Hi there,

I'm attempting to recover data from a damaged 1TB external USB HDD to a
shiny new external 1TB HDD. At the moment I only have a laptop available to
do the recovery, so mounting the drives internally is not an option.

I've booted from CD (SystemRescueCD), and am using ddrescue 1.15. The
command I've run to attempt the copy is:

ddrescue --force -v -r 3 /dev/sdb /dev/sdc logfile

The recovery has been running for a couple of weeks now (uhuh, weeks), and
has been on 'Trimming failed blocks…' for the last week. Current stats are:

rescued: 442932 MB, errsize: 557GB, current rate: 2048 B/s
ipos: 707847 MB, errors: 5813, average rate: 255 kB/s
opos: 707847 MB, time from last successful read: 0s

The source disk is formatted NTFS. If I tail the logfile, I can see ongoing
activity, and the current rate varies, so it seems to still be chugging
away happily but slowly.

My question is: if I interrupt the process at this point, can I mount &
CHKDSK the destination drive and expect to see usable data?

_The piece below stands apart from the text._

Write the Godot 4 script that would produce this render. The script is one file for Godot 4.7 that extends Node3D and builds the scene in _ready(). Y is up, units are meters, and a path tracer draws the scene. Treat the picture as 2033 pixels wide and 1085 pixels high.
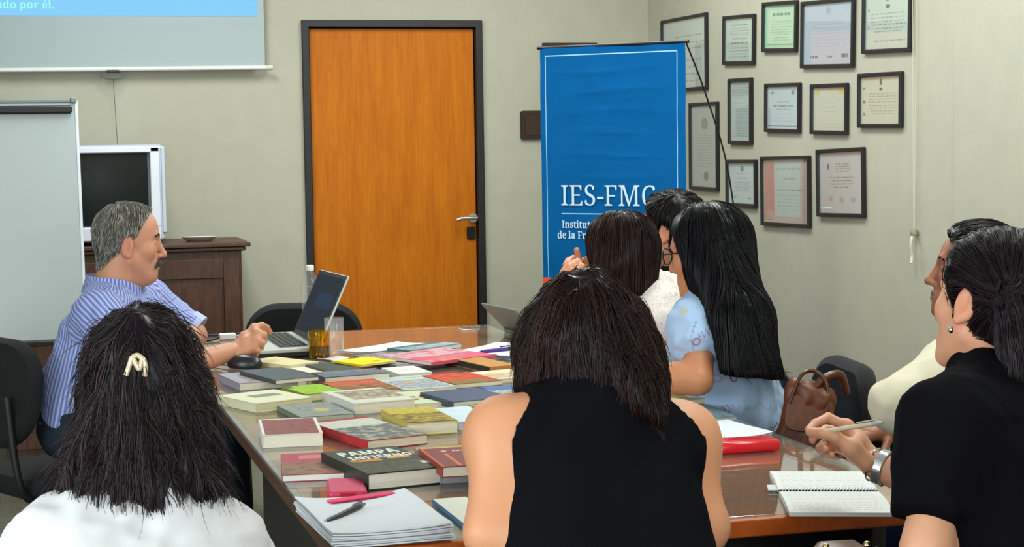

Or will the
partition structure not yet be complete?

Second question: I (mis)interpreted the command line reference to mean that
'logfile' should be literally 'logfile', which is what I've specified
(d'oh!) rather than /path/to/logfile on a different disk (say, a USB
stick). The logfile is currently bring written to /root in sysrescd's file
system which is currently (I assume) in RAM. If I copy it to a USB stick, I
assume I can resume the copy if I interrupt it now—but am I correct in
believing that if I mount and CHKDSK the image in its current state, I
won't then be able to resume the copy even with the logfile because the
target disk has been modified?

Many thanks for any assistance you can provide, and apologies if my mailer
hasn't sent this in plaintext, I have limited options atm.